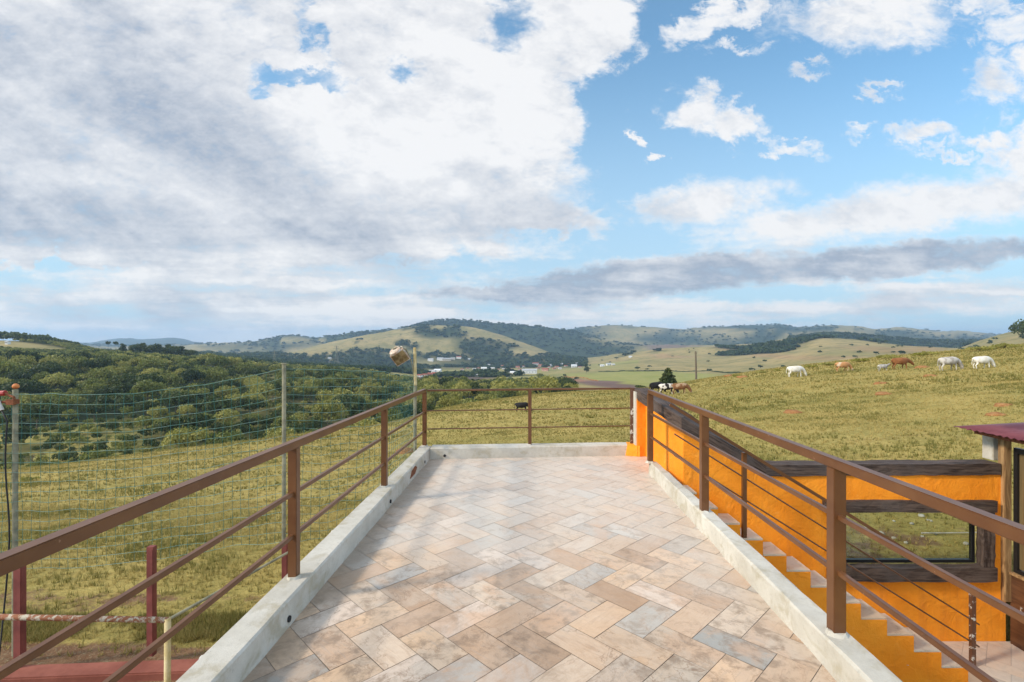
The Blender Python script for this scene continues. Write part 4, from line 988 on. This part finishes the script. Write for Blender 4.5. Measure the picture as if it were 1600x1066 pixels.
tag(st_.build('stick', MATS['stone_grey'], origin=(x0, D0, -.9)), 'thin pale stick lying in the grass behind the low window', 'stick')

# ---------------------------------------------------------------- trees
def quad_leaves(ctrs, nrms, size, rn, jitter=.8):
    m = len(ctrs); n = nrms+rn.normal(0, jitter, (m, 3)); n /= np.linalg.norm(n, axis=1)[:, None]+1e-9
    a = np.cross(n, rn.normal(0, 1, (m, 3))); a /= np.linalg.norm(a, axis=1)[:, None]+1e-9; b = np.cross(n, a)
    s = size*(.6+.8*rn.random(m))[:, None]
    return np.stack([ctrs-a*s-b*s*.6, ctrs+a*s-b*s*.6, ctrs+a*s*.8+b*s*.7, ctrs-a*s*.8+b*s*.7], 1).reshape(-1, 3)
def crown_pts(kind, n, seed):
    rn = np.random.default_rng(seed); lob = []
    if kind == 'round':
        for k in range(13): an = rn.random()*6.28; r = rn.random()**.5*.62; h = .52+.36*rn.random()*(1-r*.6); lob.append((r*math.cos(an), r*math.sin(an), h, .24+.16*rn.random()))
        lob += [(0, 0, .78, .34), (0, 0, .5, .4)]
    elif kind == 'tall':
        for k in range(12): an = rn.random()*6.28; h = .28+.68*k/12; r = rn.random()*.30*(1.1-h*.7); lob.append((r*math.cos(an), r*math.sin(an), h, (.26-.12*h)*(.8+.5*rn.random())))
    elif kind == 'umbrella':
        for k in range(11): an = rn.random()*6.28; r = rn.random()**.5*.55; lob.append((r*math.cos(an), r*math.sin(an), .80+.12*rn.random()-r*.12, .15+.06*rn.random()))
    elif kind == 'cone':
        for k in range(16): h = .08+.86*k/16; an = k*2.4; r = .26*(1-h); lob.append((r*math.cos(an), r*math.sin(an), h, .07+.24*(1-h)*.8))
    elif kind == 'bush':
        for k in range(9): an = rn.random()*6.28; r = rn.random()**.5*.7; lob.append((r*math.cos(an), r*math.sin(an), .28+.3*rn.random()*(1-r*.5), .26+.14*rn.random()))
    lob = np.array(lob); w = lob[:, 3]**2; pick = rn.choice(len(lob), n, p=w/w.sum())
    d = rn.normal(0, 1, (n, 3)); d[:, 2] = np.where(d[:, 2] < -.3, -d[:, 2]*.6, d[:, 2]); d /= np.linalg.norm(d, axis=1)[:, None]
    rad = lob[pick, 3]*(.62+.45*rn.random(n)**.6)
    return lob[pick, :3]+d*rad[:, None]*np.array([1, 1, .8]), d, rn, pick, len(lob)
def crown_mesh(kind, n, size, seed, mat):
    c, d, rn, pick, nl = crown_pts(kind, n, seed); V = quad_leaves(c, d, size, rn)
    lobr = rn.random(nl)*.5; k = np.clip(lobr[pick]+rn.random(n)*.5+np.clip(c[:, 2]-.6, -.2, .2)*.0, 0, 1)
    me = np_mesh('_crown', V, np.arange(len(V)).reshape(-1, 4), MATS[mat], {'leafrnd': ('FLOAT', 'POINT', np.repeat(k, 4))}); me.name = 'crown_'+kind; return me
def trunk_mesh(kind, seed, bare=False):
    rn = random.Random(seed); mb = MB(); top = .9 if kind in ('cone', 'tall', 'umbrella') else .6
    mb.tube([(0, 0, -.12), (.01, 0, .15), (-.01, .01, .4), (.01, 0, top)], [.03, .022, .017, .006], 7)
    for k in range(9 if bare else 6):
        an = rn.random()*6.28; h = .25+.3*rn.random() if kind != 'umbrella' else .7+.12*rn.random(); r = .28+.2*rn.random()
        mb.tube([(0, 0, h), (math.cos(an)*r*.5, math.sin(an)*r*.5, h+.12), (math.cos(an)*r, math.sin(an)*r, h+.26)], [.012, .008, .003], 5)
    me = bpy.data.meshes.new('trunk_'+kind); me.from_pydata(mb.v, [], mb.f); me.update(); me.materials.append(MATS['bark']); return me
TYPES = {}
for nm, kind, n, size, seed, mat in (('broad_dark', 'round', 1500, .040, 1, 'leaf_dark'), ('broad_dark2', 'round', 1500, .040, 11, 'leaf_dark'), ('broad_mid', 'round', 1500, .038, 2, 'leaf_mid'), ('broad_mid2', 'round', 1500, .040, 12, 'leaf_mid'),
                                    ('broad_olive', 'round', 1400, .040, 3, 'leaf_olive'), ('bush_yellow', 'bush', 900, .05, 4, 'leaf_yellow'), ('bush_olive', 'bush', 900, .05, 5, 'leaf_olive'), ('bush_dark', 'bush', 900, .05, 15, 'leaf_dark'),
                                    ('bush_dry', 'bush', 420, .035, 6, 'leaf_dry'), ('tall_dark', 'tall', 1200, .034, 7, 'leaf_dark'), ('umbrella', 'umbrella', 900, .03, 8, 'leaf_dark'), ('cone', 'cone', 1500, .036, 9, 'leaf_dark')):
    TYPES[nm] = (crown_mesh(kind, n, size, seed, mat), trunk_mesh(kind, seed, mat == 'leaf_dry'))
def plant_tree(typ, p, h, wscale, label, cat='tree', group=None, name='tree'):
    cm, tm = TYPES[typ]
    e = empty(name, (p[0], p[1], p[2]), label, cat, group, rz=random.uniform(0, 6.28)); e.scale = (h*wscale, h*wscale, h)
    c = bpy.data.objects.new('crown', cm); COL.objects.link(c); c.parent = e
    if True: t = bpy.data.objects.new('trunk', tm); COL.objects.link(t); t.parent = e
    return e
LAB = {'broad_dark': 'dark green rounded tree in the wooded valley left of the terrace', 'broad_mid': 'mid green rounded tree in the wooded valley left of the terrace', 'broad_olive': 'olive spreading tree in the wooded valley left of the terrace',
       'bush_yellow': 'yellow green bush on the scrubby slope beyond the net', 'bush_olive': 'olive bush on the scrubby slope beyond the net', 'bush_dark': 'dark green bush on the scrubby slope beyond the net', 'bush_dry': 'greyish dry bush on the scrubby slope beyond the net', 'tall_dark': 'narrow dark tree rising above the valley wood'}
# scatter positions of the valley wood
cand = []
rn = np.random.default_rng(12)
occ = {}
def free(x, y, r):
    k = (int(x//8), int(y//8))
    for i in (-1, 0, 1):
        for j in (-1, 0, 1):
            for (a_, b_, c_) in occ.get((k[0]+i, k[1]+j), ()):
                if (a_-x)**2+(b_-y)**2 < ((r+c_)*.86)**2: return False
    occ.setdefault(k, []).append((x, y, r)); return True
for _ in range(42000):
    px = rn.uniform(-90, 900); D = math.sqrt(rn.uniform(95**2, 640**2)); 
    fo = val('forest', px, D); x = (px-800)/F*D
    if D < 110 and px > 640: continue
    if fo < .45:
        if val('green', px, D) > .08 and rn.random() < .9 and D < 420:
            h = rn.uniform(1.3, 3.8)
            if free(x, D, h*.62): cand.append((D, px, x, 'bush', h))
        continue
    h = rn.choice([5, 6.5, 8, 10, 12])*rn.uniform(.85, 1.15)*(1.0 if D > 200 else .8)
    if px > 300 and D > 380: h *= .6
    if px <= 300 and D > 430: h = min(h, 3.6)
    elif px < 130 and D > 350: h = min(h, 5)
    elif px <= 320 and D > 320: h = min(h, 6.5)
    if px > 560: h *= .8
    if free(x, D, h*.60): cand.append((D, px, x, 'tree', h))
print('candidates', len(cand))
# the ones that show largest become things, the rest one wood
cand.sort(key=lambda c: -c[4]/c[0] if (c[1] > -40) else 0)
ind = []; rest = []
for c in cand:
    (ind if len(ind) < 285 and c[1] > -30 else rest).append(c)
def where(px, z, D):
    a = 'left of the capped net post' if px < 23 else 'just right of the capped net post' if px < 150 else 'midway behind the left net' if px < 310 else 'just left of the plain net post' if px < 443 else 'behind the net near the lamp post' if px < 650 else 'beyond the far railing'
    b = 'at the slope foot' if D < 180 else 'halfway upslope' if D < 260 else 'high upslope'
    return b+' '+a
for D, px, x, k, h in ind:
    z = ground_z(x, D)
    if k == 'tree': typ = random.choices(['broad_dark', 'broad_dark2', 'broad_mid', 'broad_mid2', 'broad_olive', 'tall_dark'], [4, 4, 3.2, 3.2, 5.5, 1.2])[0]
    else: typ = random.choices(['bush_olive', 'bush_dark', 'bush_dry', 'bush_yellow', 'broad_mid'], [4, 2.5, 2, 1.4, 1.4])[0]
    lab = LAB[typ.rstrip('2')].replace('in the wooded valley left of the terrace', 'WHERE').replace('on the scrubby slope beyond the net', 'WHERE').replace('rising above the valley wood', 'WHERE').replace('WHERE', where(px, z, D)); ws = random.uniform(.60, .85)*(1.0 if k == 'tree' else 1.2)
    plant_tree(typ, (x, D, z-.4), h, ws, lab, 'tree' if k == 'tree' or typ == 'broad_mid' else 'bush', 'trees and bushes of the wooded valley' if True else None, 'tree' if k == 'tree' or typ == 'broad_mid' else 'bush')
def wood(name, items, nleaf, lsize, mat, label, seeds=5):
    protos = []
    for s in range(seeds):
        c, d, r_, pick, nl = crown_pts('round', nleaf, 50+s); protos.append((quad_leaves(c, d, lsize, r_), np.repeat(np.clip(r_.random(nl)[pick]*.6+r_.random(nleaf)*.4, 0, 1), 4)))
    Vs = []; Cs = []
    for (x, y, z, h, w) in items:
        v, k = protos[random.randrange(seeds)]; an = random.uniform(0, 6.28); ca, sa = math.cos(an), math.sin(an)
        Vs.append(np.stack([x+(v[:, 0]*ca-v[:, 1]*sa)*h*w, y+(v[:, 0]*sa+v[:, 1]*ca)*h*w, z+v[:, 2]*h], -1)); Cs.append(np.clip(k*.55+random.uniform(-.15, .6), 0, 1))
    V = np.concatenate(Vs); o = np_mesh(name, V, np.arange(len(V)).reshape(-1, 4), MATS[mat], {'leafrnd': ('FLOAT', 'POINT', np.nan_to_num(np.concatenate(Cs)))}); tag(o, label, 'wood', kind='stuff'); return o
mats_w = {0: [], 1: [], 2: []}
for D, px, x, k, h in rest:
    z = ground_z(x, D); mats_w[random.choices([0, 1, 2], [5, 4, 4])[0]].append((x, D, z-.4, h, random.uniform(.60, .88)))
wood('wooded_valley', mats_w[0], 330, .075, 'leaf_dark', 'dark green mass of the wooded valley')
wood('wooded_valley', mats_w[1], 330, .075, 'leaf_mid', 'mid green mass of the wooded valley')
wood('wooded_valley', mats_w[2], 330, .075, 'leaf_olive', 'olive green mass of the wooded valley')
houses = [(664,588,6,'wall_cream','roof_red'),(672,588,9,'wall_pink','roof_red'),(679,586,7,'wall_white','roof_red'),(684,582,9,'wall_white','roof_white'),(676,583,8,'wall_white','roof_grey'),(656,589,6,'wall_white','roof_red'),
 (673,564,7,'wall_white','roof_grey'),(688,563,8,'wall_white','roof_grey'),(698,563.5,11,'wall_cream','roof_grey'),(717,560,6,'wall_white','roof_red'),(733,562,3,'wall_white','roof_white'),(708,562,5,'wall_cream','roof_grey'),
 (756,578,7,'wall_white','roof_white'),(770,577,5,'wall_white','roof_grey'),(796,578,4,'wall_cream','roof_red'),(809,575,5,'wall_pink','roof_red'),(802,585,8,'wall_cream','roof_white'),(827,584,19,'wall_white','roof_grey'),
 (837,571,8,'wall_white','roof_red'),(845,573,6,'wall_pink','roof_red'),(852,580,8,'wall_pink','roof_red'),(862,572,5,'wall_white','roof_grey'),(870,575,5,'wall_cream','roof_red'),(877,570,4,'wall_white','roof_white'),
 (897,574,7,'wall_white','roof_white'),(901,569,3,'wall_white','roof_grey'),(884,573,4,'wall_cream','roof_red'),(941,573,5,'wall_white','roof_white'),(951,571,6,'wall_white','roof_grey'),(958,571,4,'wall_cream','roof_white'),(985,559,4,'wall_white','roof_white'),
 (330,563,12,'wall_cream','roof_red'),(355,563,7,'wall_white','roof_white'),(375,567,5,'wall_white','roof_white'),(515,561,4,'wall_white','roof_grey'),(12,538,5,'wall_white','roof_grey'),(722,579,4,'wall_white','roof_red'),(731,577,3,'wall_cream','roof_red'),(741,578,4,'wall_white','roof_grey'),(748,576,3,'wall_pink','roof_red'),(779,579,3,'wall_white','roof_red'),(787,578,4,'wall_cream','roof_grey'),(812,579,4,'wall_white','roof_red'),(841,577,4,'wall_cream','roof_red'),(858,575,3,'wall_white','roof_red'),(866,577,4,'wall_pink','roof_red'),(875,577,4,'wall_white','roof_grey'),(889,570,3,'wall_cream','roof_red'),(906,575,3,'wall_white','roof_red'),(668,585,4,'wall_cream','roof_red'),(691,585,4,'wall_white','roof_red'),(764,571,3,'wall_white','roof_grey'),(745,588,5,'wall_cream','roof_grey'),(785,573,4,'wall_cream','roof_red'),(818,574,4,'wall_white','roof_red')]
HP = [(px, w*.6+1.6, on_ground(px, py, 420, 2300).y) for px, py, w, _, _ in houses]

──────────

Objective » Exactly restate the lines from the beginning of the data through the line with "low window', 'stick')", and no others, keeping pictures out.

Task result »
The Blender Python script for this scene continues. Write part 4, from line 988 on. This part finishes the script. Write for Blender 4.5. Measure the picture as if it were 1600x1066 pixels.
tag(st_.build('stick', MATS['stone_grey'], origin=(x0, D0, -.9)), 'thin pale stick lying in the grass behind the low window', 'stick')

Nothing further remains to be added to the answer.